_What the task requires_
Reproduce the material word for word; the images stay out.

_Stored data_
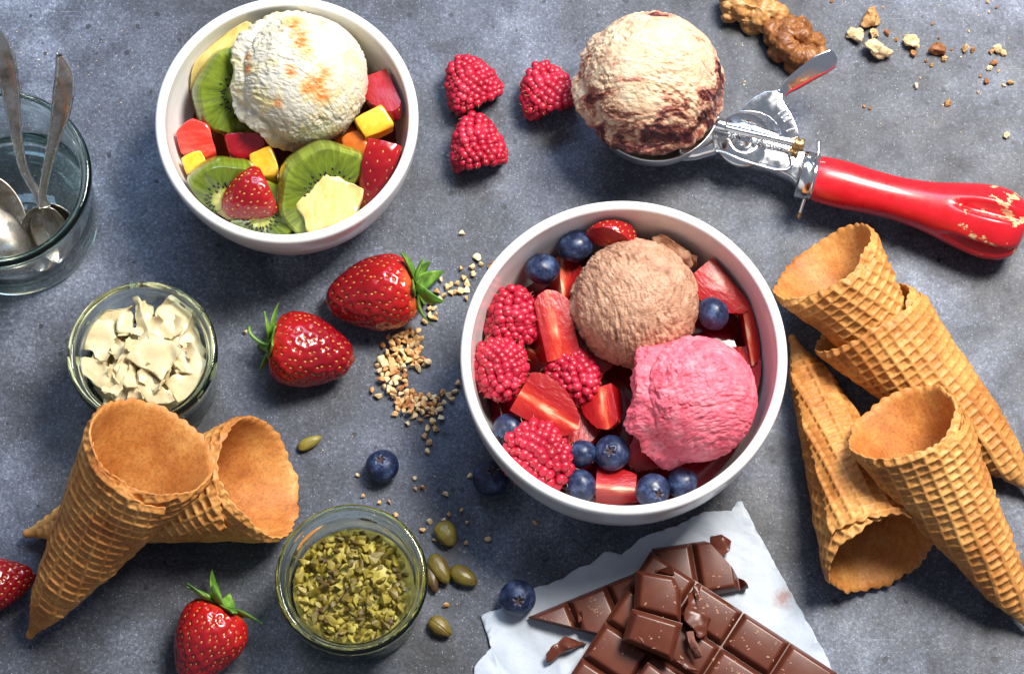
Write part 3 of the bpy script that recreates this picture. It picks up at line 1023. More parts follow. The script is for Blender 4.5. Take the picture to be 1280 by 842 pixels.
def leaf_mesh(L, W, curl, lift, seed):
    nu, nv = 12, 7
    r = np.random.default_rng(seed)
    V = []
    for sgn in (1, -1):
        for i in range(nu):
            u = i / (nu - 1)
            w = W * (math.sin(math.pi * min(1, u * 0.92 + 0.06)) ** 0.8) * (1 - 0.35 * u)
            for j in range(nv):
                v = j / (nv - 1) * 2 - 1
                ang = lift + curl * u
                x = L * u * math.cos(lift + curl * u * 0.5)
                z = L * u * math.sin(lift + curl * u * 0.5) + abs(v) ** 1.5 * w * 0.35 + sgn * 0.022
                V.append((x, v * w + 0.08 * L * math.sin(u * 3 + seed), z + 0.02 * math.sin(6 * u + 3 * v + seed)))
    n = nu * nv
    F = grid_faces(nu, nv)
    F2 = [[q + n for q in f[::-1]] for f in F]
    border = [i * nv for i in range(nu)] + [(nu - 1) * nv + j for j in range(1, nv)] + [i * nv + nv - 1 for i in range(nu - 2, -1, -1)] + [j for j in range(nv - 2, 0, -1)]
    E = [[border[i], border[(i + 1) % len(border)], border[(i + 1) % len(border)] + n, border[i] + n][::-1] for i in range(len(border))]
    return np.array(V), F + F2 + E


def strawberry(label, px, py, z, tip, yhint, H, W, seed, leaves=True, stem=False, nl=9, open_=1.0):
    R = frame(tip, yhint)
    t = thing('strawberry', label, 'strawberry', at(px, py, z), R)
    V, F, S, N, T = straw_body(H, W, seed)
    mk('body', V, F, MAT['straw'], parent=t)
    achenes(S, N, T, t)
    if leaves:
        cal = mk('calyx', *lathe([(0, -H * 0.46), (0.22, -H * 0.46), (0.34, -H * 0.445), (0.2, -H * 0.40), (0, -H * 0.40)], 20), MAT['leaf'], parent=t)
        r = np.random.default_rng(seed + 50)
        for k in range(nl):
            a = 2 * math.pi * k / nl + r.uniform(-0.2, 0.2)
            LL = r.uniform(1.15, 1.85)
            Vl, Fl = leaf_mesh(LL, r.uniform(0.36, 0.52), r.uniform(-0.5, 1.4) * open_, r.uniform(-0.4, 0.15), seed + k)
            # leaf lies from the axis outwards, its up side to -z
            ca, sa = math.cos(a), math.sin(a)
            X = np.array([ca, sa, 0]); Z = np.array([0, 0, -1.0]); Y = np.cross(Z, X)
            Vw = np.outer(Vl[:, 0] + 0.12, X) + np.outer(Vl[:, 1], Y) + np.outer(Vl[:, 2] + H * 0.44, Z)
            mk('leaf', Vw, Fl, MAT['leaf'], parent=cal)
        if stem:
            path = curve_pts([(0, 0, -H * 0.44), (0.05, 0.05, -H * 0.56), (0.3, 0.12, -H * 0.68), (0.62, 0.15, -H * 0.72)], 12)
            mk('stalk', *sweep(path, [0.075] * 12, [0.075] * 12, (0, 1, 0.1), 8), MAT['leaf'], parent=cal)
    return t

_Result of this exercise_
Write part 3 of the bpy script that recreates this picture. It picks up at line 1023. More parts follow. The script is for Blender 4.5. Take the picture to be 1280 by 842 pixels.
def leaf_mesh(L, W, curl, lift, seed):
    nu, nv = 12, 7
    r = np.random.default_rng(seed)
    V = []
    for sgn in (1, -1):
        for i in range(nu):
            u = i / (nu - 1)
            w = W * (math.sin(math.pi * min(1, u * 0.92 + 0.06)) ** 0.8) * (1 - 0.35 * u)
            for j in range(nv):
                v = j / (nv - 1) * 2 - 1
                ang = lift + curl * u
                x = L * u * math.cos(lift + curl * u * 0.5)
                z = L * u * math.sin(lift + curl * u * 0.5) + abs(v) ** 1.5 * w * 0.35 + sgn * 0.022
                V.append((x, v * w + 0.08 * L * math.sin(u * 3 + seed), z + 0.02 * math.sin(6 * u + 3 * v + seed)))
    n = nu * nv
    F = grid_faces(nu, nv)
    F2 = [[q + n for q in f[::-1]] for f in F]
    border = [i * nv for i in range(nu)] + [(nu - 1) * nv + j for j in range(1, nv)] + [i * nv + nv - 1 for i in range(nu - 2, -1, -1)] + [j for j in range(nv - 2, 0, -1)]
    E = [[border[i], border[(i + 1) % len(border)], border[(i + 1) % len(border)] + n, border[i] + n][::-1] for i in range(len(border))]
    return np.array(V), F + F2 + E


def strawberry(label, px, py, z, tip, yhint, H, W, seed, leaves=True, stem=False, nl=9, open_=1.0):
    R = frame(tip, yhint)
    t = thing('strawberry', label, 'strawberry', at(px, py, z), R)
    V, F, S, N, T = straw_body(H, W, seed)
    mk('body', V, F, MAT['straw'], parent=t)
    achenes(S, N, T, t)
    if leaves:
        cal = mk('calyx', *lathe([(0, -H * 0.46), (0.22, -H * 0.46), (0.34, -H * 0.445), (0.2, -H * 0.40), (0, -H * 0.40)], 20), MAT['leaf'], parent=t)
        r = np.random.default_rng(seed + 50)
        for k in range(nl):
            a = 2 * math.pi * k / nl + r.uniform(-0.2, 0.2)
            LL = r.uniform(1.15, 1.85)
            Vl, Fl = leaf_mesh(LL, r.uniform(0.36, 0.52), r.uniform(-0.5, 1.4) * open_, r.uniform(-0.4, 0.15), seed + k)
            # leaf lies from the axis outwards, its up side to -z
            ca, sa = math.cos(a), math.sin(a)
            X = np.array([ca, sa, 0]); Z = np.array([0, 0, -1.0]); Y = np.cross(Z, X)
            Vw = np.outer(Vl[:, 0] + 0.12, X) + np.outer(Vl[:, 1], Y) + np.outer(Vl[:, 2] + H * 0.44, Z)
            mk('leaf', Vw, Fl, MAT['leaf'], parent=cal)
        if stem:
            path = curve_pts([(0, 0, -H * 0.44), (0.05, 0.05, -H * 0.56), (0.3, 0.12, -H * 0.68), (0.62, 0.15, -H * 0.72)], 12)
            mk('stalk', *sweep(path, [0.075] * 12, [0.075] * 12, (0, 1, 0.1), 8), MAT['leaf'], parent=cal)
    return t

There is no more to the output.